Vapor Compression Cycle Control for Automotive Air Conditioning Systems with a Linear Parameter Varying Approach

TL;DR

This paper develops an LPV control framework for automotive A/C vapor compression cycles, enabling robust output tracking despite parameter variations, using a tensor product transformation and H-infinity control design.

Contribution

It introduces a novel LPV modeling and control approach for automotive A/C systems based on tensor product transformation and H-infinity performance guarantees.

Findings

Successful simulation validation of the control framework.

Enhanced robustness and stability in A/C system control.

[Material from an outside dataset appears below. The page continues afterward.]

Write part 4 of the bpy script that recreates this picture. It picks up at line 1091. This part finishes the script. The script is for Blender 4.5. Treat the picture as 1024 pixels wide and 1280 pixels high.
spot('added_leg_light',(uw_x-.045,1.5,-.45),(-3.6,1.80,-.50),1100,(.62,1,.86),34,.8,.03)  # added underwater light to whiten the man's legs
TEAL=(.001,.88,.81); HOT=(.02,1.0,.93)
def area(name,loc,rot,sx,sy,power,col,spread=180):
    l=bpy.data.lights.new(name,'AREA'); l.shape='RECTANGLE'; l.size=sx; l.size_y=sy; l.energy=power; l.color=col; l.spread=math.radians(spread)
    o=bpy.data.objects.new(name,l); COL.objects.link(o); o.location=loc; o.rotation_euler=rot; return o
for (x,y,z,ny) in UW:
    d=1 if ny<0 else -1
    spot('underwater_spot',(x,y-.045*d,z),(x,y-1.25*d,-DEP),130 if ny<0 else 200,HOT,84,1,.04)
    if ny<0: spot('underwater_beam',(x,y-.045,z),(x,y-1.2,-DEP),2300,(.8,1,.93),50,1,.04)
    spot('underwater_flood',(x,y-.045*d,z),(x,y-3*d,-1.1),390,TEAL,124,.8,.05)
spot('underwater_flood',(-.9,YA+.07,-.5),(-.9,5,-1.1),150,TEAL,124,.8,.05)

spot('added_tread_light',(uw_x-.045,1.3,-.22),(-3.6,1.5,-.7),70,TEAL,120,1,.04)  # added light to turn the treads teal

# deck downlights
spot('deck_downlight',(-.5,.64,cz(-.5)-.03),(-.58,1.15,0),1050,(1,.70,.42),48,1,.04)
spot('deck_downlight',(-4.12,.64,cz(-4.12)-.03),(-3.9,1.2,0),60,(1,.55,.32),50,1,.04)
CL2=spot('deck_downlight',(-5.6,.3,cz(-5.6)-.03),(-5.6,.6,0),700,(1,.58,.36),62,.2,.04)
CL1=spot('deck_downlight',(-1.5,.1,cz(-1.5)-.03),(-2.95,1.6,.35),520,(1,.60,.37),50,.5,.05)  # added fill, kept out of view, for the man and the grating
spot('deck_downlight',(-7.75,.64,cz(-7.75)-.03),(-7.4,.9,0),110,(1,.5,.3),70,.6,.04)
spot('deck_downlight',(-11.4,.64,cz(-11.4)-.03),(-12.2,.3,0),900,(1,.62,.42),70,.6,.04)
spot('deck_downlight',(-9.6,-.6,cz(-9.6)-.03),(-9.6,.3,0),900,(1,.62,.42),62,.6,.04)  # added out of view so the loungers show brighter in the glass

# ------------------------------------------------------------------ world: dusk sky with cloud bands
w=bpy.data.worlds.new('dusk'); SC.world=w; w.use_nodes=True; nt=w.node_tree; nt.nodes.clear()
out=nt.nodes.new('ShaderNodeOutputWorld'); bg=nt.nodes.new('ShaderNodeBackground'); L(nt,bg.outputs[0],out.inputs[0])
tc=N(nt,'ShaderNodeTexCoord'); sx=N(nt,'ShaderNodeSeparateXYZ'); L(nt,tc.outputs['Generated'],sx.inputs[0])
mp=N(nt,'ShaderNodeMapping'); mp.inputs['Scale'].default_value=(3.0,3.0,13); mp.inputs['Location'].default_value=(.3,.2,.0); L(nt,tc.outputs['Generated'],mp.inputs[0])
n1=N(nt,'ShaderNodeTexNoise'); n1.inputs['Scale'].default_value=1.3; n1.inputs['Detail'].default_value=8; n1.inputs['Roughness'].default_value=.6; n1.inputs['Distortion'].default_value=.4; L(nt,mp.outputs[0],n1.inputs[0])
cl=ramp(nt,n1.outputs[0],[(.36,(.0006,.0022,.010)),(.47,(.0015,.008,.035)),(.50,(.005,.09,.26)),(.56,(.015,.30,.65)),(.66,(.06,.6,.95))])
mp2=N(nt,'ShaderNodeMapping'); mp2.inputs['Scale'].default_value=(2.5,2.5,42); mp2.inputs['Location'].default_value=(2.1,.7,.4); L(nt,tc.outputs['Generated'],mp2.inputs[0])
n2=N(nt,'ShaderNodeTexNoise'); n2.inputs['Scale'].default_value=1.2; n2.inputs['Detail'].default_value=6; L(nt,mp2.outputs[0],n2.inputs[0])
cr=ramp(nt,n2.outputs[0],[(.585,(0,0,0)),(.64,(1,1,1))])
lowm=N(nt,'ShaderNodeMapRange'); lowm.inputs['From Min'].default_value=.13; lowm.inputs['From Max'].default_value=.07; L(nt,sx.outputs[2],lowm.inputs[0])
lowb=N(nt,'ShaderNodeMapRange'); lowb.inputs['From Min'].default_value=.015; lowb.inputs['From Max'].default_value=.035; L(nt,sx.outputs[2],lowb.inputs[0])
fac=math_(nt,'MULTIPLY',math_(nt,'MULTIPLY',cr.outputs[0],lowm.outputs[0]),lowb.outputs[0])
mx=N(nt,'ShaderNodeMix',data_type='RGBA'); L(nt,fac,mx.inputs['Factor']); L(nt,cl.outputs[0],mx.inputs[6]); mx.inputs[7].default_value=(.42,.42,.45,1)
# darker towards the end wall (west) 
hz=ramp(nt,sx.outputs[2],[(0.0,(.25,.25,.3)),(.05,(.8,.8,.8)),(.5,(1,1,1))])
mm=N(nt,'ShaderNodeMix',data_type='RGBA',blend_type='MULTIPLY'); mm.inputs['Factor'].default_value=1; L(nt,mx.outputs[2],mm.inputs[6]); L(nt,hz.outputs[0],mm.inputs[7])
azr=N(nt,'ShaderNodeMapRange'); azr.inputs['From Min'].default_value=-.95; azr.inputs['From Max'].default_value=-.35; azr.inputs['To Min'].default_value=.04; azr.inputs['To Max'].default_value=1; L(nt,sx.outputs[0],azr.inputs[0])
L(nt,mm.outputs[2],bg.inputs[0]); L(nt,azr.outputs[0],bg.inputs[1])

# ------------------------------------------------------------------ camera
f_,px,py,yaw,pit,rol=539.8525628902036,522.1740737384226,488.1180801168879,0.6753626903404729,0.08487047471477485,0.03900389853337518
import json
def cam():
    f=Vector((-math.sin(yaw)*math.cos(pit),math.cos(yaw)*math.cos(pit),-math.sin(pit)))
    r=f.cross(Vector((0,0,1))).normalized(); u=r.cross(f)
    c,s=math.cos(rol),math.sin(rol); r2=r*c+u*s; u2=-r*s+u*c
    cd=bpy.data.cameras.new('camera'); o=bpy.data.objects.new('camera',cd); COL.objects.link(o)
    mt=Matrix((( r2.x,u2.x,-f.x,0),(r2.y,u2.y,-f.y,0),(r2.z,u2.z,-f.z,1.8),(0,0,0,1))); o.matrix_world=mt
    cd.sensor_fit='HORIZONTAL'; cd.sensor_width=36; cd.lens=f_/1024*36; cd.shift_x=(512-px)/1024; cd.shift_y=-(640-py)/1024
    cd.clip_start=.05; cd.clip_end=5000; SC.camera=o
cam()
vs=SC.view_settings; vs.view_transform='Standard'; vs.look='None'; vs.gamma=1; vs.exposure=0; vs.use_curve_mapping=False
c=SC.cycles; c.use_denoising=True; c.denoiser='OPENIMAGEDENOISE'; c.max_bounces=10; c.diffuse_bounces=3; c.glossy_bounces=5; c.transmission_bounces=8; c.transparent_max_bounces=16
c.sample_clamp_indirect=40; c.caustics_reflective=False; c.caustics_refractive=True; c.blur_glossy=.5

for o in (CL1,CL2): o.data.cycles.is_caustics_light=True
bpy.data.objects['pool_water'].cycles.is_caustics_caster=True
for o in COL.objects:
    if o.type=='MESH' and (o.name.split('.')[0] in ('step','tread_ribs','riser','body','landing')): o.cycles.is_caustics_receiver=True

Effective handling of parameter variations in the vapor compression cycle.

Abstract

This paper investigates an output tracking problem for the vapor compression cycle in automotive Air Conditioning (A/C) systems using Linear Parameter Varying (LPV) techniques. Stemming from a recently developed first-principle A/C model, Jacobian linearization is first exploited to develop an LPV-based model that is nonlinearly dependent on time-varying system parameters such as evaporator pressure and superheat temperature. To facilitate the control implementation, a Tensor Product (TP) model transformation is applied to transform the LPV-based model to a TP-type convex polytopic model. LPV controllers are then designed to guarantee system stability, robustness and H-infinity performance. Simulations are presented to demonstrate the efficacy of the developed framework.